Digital Logos Edition
Thomas Boston was a gifted preacher, a master of the biblical languages, an astute theologian, and an enormously influential Presbyterian minister. Jonathan Edwards called him “a truly great divine,” and Joel Beeke writes that “Boston’s sermons are models of sound exegesis combined with experiential piety and admonition.” Boston’s theologically rich and deeply pastoral writings make him essential for thinking Christians today.
The massive Whole Works of Thomas Boston contains 12 volumes of Boston’s writings—theological treatises, book-length works, discourses and sermons, memoirs and autobiographical material, and more. You’ll find the 1,300-page Illustration of the Doctrines of the Christian Religion, hundreds of sermons, a lengthy explication of the Westminster Shorter Catechism, and the works for which Boston is best known, including The Crook in the Lot, Human Nature in Its Fourfold State, and much more. It also contains a volume on the theology of prayer. The final volume contains Boston’s biographical material. One biographer, writing of Boston’s memoirs, said that with the possible exception of Augustine’s Confessions, “it would be difficult to name any autobiography, in any language, which bears so unmistakably throughout the marks of simplicity and truth.”
May God raise up servants in this third millennium of the Christian era motivated by that which made Boston such an effective ambassador of Christ: a humble spirituality, a high view of the Christian ministry, a compassionate zeal for souls, and unwearied preaching of Christ.

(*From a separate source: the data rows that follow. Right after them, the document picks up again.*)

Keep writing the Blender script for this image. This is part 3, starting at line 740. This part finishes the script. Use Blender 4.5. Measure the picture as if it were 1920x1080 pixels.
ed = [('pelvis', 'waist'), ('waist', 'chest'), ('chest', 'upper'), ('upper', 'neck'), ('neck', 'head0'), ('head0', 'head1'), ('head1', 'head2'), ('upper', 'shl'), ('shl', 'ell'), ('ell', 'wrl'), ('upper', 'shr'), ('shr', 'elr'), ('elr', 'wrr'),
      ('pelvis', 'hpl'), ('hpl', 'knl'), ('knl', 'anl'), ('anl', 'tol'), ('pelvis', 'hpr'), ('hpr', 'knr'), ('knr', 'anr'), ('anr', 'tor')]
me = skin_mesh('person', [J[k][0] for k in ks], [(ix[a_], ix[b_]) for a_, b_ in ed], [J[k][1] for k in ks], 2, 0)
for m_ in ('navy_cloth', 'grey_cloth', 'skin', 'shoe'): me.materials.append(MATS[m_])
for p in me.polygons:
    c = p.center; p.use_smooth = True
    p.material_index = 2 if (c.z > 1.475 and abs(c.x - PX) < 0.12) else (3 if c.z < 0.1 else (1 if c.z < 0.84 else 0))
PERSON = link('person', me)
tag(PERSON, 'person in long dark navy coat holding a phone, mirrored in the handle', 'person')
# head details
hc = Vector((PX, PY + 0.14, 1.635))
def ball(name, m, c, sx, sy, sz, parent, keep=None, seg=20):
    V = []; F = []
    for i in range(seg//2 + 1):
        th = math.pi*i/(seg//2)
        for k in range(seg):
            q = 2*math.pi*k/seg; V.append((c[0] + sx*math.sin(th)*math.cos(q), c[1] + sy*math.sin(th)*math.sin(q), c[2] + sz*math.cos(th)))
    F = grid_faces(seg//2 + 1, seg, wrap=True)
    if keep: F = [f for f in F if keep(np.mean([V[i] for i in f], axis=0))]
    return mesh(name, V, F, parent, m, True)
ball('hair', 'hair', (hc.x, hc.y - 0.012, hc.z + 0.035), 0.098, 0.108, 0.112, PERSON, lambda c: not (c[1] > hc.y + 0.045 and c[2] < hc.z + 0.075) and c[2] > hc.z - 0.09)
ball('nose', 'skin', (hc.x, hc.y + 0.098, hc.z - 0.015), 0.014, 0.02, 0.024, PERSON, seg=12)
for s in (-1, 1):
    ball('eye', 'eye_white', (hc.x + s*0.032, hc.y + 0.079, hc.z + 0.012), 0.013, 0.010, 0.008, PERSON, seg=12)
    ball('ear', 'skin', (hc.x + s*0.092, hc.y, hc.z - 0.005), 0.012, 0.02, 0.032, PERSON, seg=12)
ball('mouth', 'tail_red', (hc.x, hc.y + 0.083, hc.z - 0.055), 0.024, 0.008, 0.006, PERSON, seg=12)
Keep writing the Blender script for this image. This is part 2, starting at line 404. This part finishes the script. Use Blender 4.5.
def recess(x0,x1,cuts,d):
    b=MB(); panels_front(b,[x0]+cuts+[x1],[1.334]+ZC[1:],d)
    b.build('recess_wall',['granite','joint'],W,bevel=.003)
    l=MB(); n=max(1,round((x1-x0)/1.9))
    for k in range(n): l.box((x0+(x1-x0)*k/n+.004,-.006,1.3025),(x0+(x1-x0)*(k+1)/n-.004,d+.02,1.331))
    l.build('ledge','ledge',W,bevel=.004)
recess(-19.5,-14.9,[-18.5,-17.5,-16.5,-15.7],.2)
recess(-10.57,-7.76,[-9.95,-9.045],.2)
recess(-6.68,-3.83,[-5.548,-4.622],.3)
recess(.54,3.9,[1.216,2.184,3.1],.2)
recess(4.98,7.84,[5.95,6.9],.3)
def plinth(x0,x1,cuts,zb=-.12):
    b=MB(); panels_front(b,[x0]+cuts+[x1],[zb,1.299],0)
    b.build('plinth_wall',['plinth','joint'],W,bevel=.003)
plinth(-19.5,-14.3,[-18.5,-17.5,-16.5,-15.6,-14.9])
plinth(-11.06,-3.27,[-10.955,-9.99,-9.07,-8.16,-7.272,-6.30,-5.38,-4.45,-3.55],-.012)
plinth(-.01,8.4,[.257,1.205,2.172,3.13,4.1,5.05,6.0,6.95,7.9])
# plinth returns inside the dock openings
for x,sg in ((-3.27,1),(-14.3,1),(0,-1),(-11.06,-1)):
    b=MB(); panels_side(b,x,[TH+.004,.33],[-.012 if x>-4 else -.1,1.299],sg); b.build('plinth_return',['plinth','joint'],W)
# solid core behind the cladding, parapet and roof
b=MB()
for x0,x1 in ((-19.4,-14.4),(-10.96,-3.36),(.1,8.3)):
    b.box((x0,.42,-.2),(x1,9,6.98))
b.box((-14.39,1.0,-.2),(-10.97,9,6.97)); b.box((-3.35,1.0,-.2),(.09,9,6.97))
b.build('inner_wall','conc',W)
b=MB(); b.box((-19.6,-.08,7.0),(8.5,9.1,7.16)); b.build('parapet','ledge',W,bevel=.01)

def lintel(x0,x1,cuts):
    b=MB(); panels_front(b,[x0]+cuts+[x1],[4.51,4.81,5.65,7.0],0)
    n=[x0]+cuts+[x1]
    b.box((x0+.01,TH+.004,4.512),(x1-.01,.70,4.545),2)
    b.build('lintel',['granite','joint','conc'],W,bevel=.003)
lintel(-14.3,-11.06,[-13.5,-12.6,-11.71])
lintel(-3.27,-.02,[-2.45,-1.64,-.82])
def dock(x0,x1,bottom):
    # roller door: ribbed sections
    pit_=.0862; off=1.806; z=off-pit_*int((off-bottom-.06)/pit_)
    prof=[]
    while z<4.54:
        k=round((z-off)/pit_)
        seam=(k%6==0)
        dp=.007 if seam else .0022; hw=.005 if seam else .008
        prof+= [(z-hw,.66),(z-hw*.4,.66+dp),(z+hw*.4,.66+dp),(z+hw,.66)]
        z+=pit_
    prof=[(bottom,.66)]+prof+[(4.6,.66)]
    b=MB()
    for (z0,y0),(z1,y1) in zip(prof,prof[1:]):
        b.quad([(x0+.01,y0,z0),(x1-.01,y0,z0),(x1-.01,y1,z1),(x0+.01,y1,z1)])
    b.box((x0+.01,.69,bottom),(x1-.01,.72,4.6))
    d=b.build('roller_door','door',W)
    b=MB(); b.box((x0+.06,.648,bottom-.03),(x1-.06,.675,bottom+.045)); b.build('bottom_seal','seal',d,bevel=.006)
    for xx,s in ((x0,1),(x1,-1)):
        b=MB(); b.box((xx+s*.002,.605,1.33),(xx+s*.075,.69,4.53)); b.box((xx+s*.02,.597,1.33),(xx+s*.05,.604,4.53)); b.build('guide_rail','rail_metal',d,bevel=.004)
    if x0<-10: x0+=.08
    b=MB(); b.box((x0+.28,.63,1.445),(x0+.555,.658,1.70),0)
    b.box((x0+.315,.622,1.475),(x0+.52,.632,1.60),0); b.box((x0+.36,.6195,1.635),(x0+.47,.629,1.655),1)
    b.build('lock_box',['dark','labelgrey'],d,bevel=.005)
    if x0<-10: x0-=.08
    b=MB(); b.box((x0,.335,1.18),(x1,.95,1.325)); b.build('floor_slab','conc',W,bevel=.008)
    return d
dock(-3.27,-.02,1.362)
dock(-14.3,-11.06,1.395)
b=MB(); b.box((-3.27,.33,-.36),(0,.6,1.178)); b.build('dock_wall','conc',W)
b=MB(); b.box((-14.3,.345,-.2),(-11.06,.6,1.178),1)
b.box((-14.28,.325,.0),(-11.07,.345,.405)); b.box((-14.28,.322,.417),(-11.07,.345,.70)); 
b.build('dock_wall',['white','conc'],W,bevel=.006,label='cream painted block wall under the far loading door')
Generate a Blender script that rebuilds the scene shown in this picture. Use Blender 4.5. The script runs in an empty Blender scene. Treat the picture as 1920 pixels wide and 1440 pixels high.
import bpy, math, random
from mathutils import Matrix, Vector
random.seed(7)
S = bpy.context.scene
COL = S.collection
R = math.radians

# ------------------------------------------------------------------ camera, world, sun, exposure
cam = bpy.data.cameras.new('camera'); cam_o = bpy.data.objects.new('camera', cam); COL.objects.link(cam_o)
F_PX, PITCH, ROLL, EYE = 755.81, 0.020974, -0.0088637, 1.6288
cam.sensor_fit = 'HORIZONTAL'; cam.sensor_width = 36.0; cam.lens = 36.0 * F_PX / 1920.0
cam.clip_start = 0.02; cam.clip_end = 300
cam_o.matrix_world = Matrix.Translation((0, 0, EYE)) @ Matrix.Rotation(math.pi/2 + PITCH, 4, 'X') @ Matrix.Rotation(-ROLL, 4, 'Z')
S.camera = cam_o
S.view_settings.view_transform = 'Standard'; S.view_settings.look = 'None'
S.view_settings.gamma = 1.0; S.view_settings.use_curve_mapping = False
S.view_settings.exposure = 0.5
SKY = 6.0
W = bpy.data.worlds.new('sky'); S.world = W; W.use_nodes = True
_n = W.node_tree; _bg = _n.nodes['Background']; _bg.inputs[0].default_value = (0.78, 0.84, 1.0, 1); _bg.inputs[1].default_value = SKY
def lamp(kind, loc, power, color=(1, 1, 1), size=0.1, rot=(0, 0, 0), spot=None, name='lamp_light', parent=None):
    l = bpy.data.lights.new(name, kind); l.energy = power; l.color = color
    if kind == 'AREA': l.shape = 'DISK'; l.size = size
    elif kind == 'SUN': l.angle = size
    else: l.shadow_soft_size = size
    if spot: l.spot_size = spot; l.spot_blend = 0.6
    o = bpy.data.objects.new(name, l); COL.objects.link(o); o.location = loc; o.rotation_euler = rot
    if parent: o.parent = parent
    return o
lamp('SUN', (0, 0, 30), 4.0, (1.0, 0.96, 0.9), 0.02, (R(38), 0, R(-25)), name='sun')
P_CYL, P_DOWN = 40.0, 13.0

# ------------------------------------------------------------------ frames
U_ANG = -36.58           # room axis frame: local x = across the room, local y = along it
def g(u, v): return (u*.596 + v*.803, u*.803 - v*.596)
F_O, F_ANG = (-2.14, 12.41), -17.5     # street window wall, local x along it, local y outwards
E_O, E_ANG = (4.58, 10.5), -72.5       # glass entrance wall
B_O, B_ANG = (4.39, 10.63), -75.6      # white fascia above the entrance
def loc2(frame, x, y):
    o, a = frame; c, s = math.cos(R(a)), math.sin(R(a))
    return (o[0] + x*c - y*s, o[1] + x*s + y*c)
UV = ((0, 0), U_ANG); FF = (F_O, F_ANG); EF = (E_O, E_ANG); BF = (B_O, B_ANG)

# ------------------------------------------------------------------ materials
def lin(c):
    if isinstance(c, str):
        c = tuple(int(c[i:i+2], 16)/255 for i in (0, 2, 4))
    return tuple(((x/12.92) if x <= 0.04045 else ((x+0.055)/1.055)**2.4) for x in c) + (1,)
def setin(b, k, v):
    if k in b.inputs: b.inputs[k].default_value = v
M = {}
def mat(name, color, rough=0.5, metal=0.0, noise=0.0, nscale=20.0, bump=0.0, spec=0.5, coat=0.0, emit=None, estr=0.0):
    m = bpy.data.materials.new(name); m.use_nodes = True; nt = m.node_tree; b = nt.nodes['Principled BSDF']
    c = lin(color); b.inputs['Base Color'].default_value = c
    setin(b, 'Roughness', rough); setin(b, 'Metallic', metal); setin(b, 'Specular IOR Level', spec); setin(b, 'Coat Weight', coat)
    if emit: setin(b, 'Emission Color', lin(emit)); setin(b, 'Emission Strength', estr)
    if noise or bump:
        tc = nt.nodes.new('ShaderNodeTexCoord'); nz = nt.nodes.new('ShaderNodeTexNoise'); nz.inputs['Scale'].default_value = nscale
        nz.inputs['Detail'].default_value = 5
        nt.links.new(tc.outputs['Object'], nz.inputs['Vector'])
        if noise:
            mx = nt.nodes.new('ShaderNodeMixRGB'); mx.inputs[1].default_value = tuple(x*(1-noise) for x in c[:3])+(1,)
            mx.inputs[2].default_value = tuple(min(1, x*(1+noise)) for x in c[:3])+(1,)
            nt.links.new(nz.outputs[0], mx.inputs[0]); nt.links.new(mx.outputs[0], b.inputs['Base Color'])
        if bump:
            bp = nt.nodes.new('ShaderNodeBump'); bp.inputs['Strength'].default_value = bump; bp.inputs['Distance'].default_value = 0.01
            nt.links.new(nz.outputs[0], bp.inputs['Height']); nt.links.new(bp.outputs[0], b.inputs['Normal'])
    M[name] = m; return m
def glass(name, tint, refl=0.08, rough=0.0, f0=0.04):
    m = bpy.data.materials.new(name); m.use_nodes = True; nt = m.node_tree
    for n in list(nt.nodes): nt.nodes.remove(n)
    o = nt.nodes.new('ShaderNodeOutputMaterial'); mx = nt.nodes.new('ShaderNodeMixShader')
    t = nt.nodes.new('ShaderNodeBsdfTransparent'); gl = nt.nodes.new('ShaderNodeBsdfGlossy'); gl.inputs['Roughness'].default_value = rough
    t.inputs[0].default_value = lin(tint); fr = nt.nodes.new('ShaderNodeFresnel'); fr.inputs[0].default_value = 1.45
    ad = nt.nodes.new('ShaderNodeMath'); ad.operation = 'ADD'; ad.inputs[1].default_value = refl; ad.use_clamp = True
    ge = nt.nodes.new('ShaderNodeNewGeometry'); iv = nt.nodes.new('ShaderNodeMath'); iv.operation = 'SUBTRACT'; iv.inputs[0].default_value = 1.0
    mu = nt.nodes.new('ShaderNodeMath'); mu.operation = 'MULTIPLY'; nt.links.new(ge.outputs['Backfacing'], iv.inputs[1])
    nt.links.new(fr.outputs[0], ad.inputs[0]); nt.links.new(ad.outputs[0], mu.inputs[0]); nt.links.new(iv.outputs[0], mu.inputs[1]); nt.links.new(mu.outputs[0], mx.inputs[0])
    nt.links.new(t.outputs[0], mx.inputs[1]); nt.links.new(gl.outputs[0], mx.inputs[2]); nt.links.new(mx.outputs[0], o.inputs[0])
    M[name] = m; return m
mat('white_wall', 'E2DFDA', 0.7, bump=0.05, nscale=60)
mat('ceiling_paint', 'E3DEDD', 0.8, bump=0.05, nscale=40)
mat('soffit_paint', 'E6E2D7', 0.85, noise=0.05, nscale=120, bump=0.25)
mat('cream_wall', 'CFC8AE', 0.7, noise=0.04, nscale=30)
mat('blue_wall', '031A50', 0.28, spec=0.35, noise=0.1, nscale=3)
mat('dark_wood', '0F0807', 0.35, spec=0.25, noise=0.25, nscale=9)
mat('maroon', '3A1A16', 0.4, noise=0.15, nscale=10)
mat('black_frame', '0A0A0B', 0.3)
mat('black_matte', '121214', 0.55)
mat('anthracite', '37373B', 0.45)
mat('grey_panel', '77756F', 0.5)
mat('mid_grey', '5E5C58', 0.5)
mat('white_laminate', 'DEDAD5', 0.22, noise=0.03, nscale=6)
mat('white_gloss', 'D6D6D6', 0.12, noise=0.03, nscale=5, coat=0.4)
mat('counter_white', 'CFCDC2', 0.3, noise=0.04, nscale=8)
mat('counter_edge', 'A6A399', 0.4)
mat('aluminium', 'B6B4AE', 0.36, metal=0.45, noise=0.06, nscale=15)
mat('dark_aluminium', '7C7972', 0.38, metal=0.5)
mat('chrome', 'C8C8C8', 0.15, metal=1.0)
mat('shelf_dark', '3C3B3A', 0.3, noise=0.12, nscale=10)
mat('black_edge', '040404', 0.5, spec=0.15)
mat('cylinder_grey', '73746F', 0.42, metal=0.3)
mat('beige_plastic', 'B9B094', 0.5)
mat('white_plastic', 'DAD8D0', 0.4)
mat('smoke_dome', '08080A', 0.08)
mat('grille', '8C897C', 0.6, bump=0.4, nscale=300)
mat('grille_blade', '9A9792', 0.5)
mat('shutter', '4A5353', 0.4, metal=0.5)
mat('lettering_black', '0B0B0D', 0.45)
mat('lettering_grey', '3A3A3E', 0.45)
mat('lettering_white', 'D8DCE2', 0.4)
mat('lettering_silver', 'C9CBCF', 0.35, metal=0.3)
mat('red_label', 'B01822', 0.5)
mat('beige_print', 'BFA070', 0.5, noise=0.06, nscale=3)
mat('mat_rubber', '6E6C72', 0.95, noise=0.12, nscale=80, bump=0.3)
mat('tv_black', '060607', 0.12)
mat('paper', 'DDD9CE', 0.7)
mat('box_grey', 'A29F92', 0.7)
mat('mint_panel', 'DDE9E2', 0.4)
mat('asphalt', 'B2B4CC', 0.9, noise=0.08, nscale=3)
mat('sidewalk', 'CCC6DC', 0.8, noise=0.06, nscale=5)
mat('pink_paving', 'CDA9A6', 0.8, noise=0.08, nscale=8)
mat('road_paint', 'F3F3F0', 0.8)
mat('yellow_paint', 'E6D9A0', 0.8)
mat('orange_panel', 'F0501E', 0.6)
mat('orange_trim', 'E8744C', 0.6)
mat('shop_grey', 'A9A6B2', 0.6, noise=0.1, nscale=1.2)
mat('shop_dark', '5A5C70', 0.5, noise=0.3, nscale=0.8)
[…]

—Joel Beeke, president and professor of systematic theology, Church history, and homiletics, Puritan Reformed Theological Seminary
Thomas Boston (1676–1732) was born in Duns, Berwickshire to a devout Presbyterian family. Boston attended the University of Edinburgh and graduated in 1697. He was ordained in 1699 and became a minister in the Presbyterian Church at Simprin. In 1707, he moved from Simprin to Ettrick, Scotland, where he grew in popularity and became well-known for his preaching. Boston served for many years in Ettrick, and became enormously influential in Scottish Presbyterianism. Boston was a prolific author throughout this life, and by the end of the eighteenth century, his works had becoming standard reading for Presbyterian ministers. He is best-known for The Crook in the Lot and Human Nature in Its Fourfold State, based on a series of sermons preached at Simprin.